## Set task
Quote the data below in full, please, without altering anything.

================================

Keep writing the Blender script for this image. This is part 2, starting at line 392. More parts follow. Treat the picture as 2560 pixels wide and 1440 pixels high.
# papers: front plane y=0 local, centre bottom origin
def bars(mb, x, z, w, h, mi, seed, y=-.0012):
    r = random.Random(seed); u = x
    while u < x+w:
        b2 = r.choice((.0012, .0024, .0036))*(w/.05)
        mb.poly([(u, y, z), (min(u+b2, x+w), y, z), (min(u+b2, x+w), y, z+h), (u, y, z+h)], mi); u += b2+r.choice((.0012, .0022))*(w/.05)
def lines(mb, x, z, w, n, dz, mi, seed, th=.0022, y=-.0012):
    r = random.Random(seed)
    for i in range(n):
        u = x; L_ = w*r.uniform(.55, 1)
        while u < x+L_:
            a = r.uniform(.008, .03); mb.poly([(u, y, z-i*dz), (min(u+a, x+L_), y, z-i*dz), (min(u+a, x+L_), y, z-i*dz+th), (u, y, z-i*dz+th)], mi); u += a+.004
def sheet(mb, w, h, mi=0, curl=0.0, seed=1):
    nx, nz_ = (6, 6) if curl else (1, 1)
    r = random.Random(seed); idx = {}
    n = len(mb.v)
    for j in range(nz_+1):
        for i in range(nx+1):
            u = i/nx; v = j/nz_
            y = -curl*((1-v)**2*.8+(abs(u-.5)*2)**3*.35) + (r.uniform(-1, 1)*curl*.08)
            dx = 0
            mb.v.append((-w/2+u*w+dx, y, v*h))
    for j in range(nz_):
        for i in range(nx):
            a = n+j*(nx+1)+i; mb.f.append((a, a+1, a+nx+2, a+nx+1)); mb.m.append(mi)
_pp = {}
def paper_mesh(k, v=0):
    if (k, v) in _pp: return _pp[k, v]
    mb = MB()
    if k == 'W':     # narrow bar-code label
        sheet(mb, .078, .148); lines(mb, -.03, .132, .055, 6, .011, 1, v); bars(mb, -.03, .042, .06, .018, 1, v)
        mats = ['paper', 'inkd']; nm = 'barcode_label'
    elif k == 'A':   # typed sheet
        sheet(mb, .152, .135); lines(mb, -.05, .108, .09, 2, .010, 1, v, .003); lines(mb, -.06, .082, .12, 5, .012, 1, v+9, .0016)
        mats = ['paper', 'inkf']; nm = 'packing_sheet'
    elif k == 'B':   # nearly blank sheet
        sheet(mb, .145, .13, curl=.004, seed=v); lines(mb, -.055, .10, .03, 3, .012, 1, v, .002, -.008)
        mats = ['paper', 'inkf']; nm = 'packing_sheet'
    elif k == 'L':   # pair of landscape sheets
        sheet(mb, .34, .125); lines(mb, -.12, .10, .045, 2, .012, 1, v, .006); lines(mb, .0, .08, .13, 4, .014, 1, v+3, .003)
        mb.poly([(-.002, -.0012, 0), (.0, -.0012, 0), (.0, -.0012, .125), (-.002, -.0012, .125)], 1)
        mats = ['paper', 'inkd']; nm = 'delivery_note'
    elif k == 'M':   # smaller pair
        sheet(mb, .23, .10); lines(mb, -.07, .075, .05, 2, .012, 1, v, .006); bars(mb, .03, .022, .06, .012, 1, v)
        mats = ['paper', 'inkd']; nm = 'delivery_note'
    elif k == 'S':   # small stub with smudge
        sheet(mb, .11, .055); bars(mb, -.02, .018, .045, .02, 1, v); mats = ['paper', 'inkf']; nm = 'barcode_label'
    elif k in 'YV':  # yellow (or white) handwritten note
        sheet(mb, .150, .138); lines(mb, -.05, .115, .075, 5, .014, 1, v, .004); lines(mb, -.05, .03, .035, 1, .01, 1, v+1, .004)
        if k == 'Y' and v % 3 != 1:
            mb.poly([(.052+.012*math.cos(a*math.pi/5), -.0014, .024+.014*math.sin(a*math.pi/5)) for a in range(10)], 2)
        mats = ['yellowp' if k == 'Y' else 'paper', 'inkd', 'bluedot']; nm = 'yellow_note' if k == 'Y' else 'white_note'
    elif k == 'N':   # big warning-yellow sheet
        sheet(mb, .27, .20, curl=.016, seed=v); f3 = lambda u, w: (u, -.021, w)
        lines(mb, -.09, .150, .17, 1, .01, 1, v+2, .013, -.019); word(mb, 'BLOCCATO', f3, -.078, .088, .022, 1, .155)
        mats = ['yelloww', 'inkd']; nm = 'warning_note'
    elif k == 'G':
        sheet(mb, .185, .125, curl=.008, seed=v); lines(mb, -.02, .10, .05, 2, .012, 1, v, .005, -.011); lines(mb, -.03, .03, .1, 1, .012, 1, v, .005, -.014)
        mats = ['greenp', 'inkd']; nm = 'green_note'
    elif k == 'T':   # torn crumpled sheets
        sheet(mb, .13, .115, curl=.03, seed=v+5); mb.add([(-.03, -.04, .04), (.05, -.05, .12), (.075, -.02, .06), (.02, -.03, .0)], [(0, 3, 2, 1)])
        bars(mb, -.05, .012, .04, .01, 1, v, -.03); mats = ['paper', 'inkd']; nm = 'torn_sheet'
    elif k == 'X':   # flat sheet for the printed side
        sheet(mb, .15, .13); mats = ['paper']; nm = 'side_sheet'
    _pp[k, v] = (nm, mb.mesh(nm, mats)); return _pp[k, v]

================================

## Result of this exercise
Keep writing the Blender script for this image. This is part 2, starting at line 392. More parts follow. Treat the picture as 2560 pixels wide and 1440 pixels high.
# papers: front plane y=0 local, centre bottom origin
def bars(mb, x, z, w, h, mi, seed, y=-.0012):
    r = random.Random(seed); u = x
    while u < x+w:
        b2 = r.choice((.0012, .0024, .0036))*(w/.05)
        mb.poly([(u, y, z), (min(u+b2, x+w), y, z), (min(u+b2, x+w), y, z+h), (u, y, z+h)], mi); u += b2+r.choice((.0012, .0022))*(w/.05)
def lines(mb, x, z, w, n, dz, mi, seed, th=.0022, y=-.0012):
    r = random.Random(seed)
    for i in range(n):
        u = x; L_ = w*r.uniform(.55, 1)
        while u < x+L_:
            a = r.uniform(.008, .03); mb.poly([(u, y, z-i*dz), (min(u+a, x+L_), y, z-i*dz), (min(u+a, x+L_), y, z-i*dz+th), (u, y, z-i*dz+th)], mi); u += a+.004
def sheet(mb, w, h, mi=0, curl=0.0, seed=1):
    nx, nz_ = (6, 6) if curl else (1, 1)
    r = random.Random(seed); idx = {}
    n = len(mb.v)
    for j in range(nz_+1):
        for i in range(nx+1):
            u = i/nx; v = j/nz_
            y = -curl*((1-v)**2*.8+(abs(u-.5)*2)**3*.35) + (r.uniform(-1, 1)*curl*.08)
            dx = 0
            mb.v.append((-w/2+u*w+dx, y, v*h))
    for j in range(nz_):
        for i in range(nx):
            a = n+j*(nx+1)+i; mb.f.append((a, a+1, a+nx+2, a+nx+1)); mb.m.append(mi)
_pp = {}
def paper_mesh(k, v=0):
    if (k, v) in _pp: return _pp[k, v]
    mb = MB()
    if k == 'W':     # narrow bar-code label
        sheet(mb, .078, .148); lines(mb, -.03, .132, .055, 6, .011, 1, v); bars(mb, -.03, .042, .06, .018, 1, v)
        mats = ['paper', 'inkd']; nm = 'barcode_label'
    elif k == 'A':   # typed sheet
        sheet(mb, .152, .135); lines(mb, -.05, .108, .09, 2, .010, 1, v, .003); lines(mb, -.06, .082, .12, 5, .012, 1, v+9, .0016)
        mats = ['paper', 'inkf']; nm = 'packing_sheet'
    elif k == 'B':   # nearly blank sheet
        sheet(mb, .145, .13, curl=.004, seed=v); lines(mb, -.055, .10, .03, 3, .012, 1, v, .002, -.008)
        mats = ['paper', 'inkf']; nm = 'packing_sheet'
    elif k == 'L':   # pair of landscape sheets
        sheet(mb, .34, .125); lines(mb, -.12, .10, .045, 2, .012, 1, v, .006); lines(mb, .0, .08, .13, 4, .014, 1, v+3, .003)
        mb.poly([(-.002, -.0012, 0), (.0, -.0012, 0), (.0, -.0012, .125), (-.002, -.0012, .125)], 1)
        mats = ['paper', 'inkd']; nm = 'delivery_note'
    elif k == 'M':   # smaller pair
        sheet(mb, .23, .10); lines(mb, -.07, .075, .05, 2, .012, 1, v, .006); bars(mb, .03, .022, .06, .012, 1, v)
        mats = ['paper', 'inkd']; nm = 'delivery_note'
    elif k == 'S':   # small stub with smudge
        sheet(mb, .11, .055); bars(mb, -.02, .018, .045, .02, 1, v); mats = ['paper', 'inkf']; nm = 'barcode_label'
    elif k in 'YV':  # yellow (or white) handwritten note
        sheet(mb, .150, .138); lines(mb, -.05, .115, .075, 5, .014, 1, v, .004); lines(mb, -.05, .03, .035, 1, .01, 1, v+1, .004)
        if k == 'Y' and v % 3 != 1:
            mb.poly([(.052+.012*math.cos(a*math.pi/5), -.0014, .024+.014*math.sin(a*math.pi/5)) for a in range(10)], 2)
        mats = ['yellowp' if k == 'Y' else 'paper', 'inkd', 'bluedot']; nm = 'yellow_note' if k == 'Y' else 'white_note'
    elif k == 'N':   # big warning-yellow sheet
        sheet(mb, .27, .20, curl=.016, seed=v); f3 = lambda u, w: (u, -.021, w)
        lines(mb, -.09, .150, .17, 1, .01, 1, v+2, .013, -.019); word(mb, 'BLOCCATO', f3, -.078, .088, .022, 1, .155)
        mats = ['yelloww', 'inkd']; nm = 'warning_note'
    elif k == 'G':
        sheet(mb, .185, .125, curl=.008, seed=v); lines(mb, -.02, .10, .05, 2, .012, 1, v, .005, -.011); lines(mb, -.03, .03, .1, 1, .012, 1, v, .005, -.014)
        mats = ['greenp', 'inkd']; nm = 'green_note'
    elif k == 'T':   # torn crumpled sheets
        sheet(mb, .13, .115, curl=.03, seed=v+5); mb.add([(-.03, -.04, .04), (.05, -.05, .12), (.075, -.02, .06), (.02, -.03, .0)], [(0, 3, 2, 1)])
        bars(mb, -.05, .012, .04, .01, 1, v, -.03); mats = ['paper', 'inkd']; nm = 'torn_sheet'
    elif k == 'X':   # flat sheet for the printed side
        sheet(mb, .15, .13); mats = ['paper']; nm = 'side_sheet'
    _pp[k, v] = (nm, mb.mesh(nm, mats)); return _pp[k, v]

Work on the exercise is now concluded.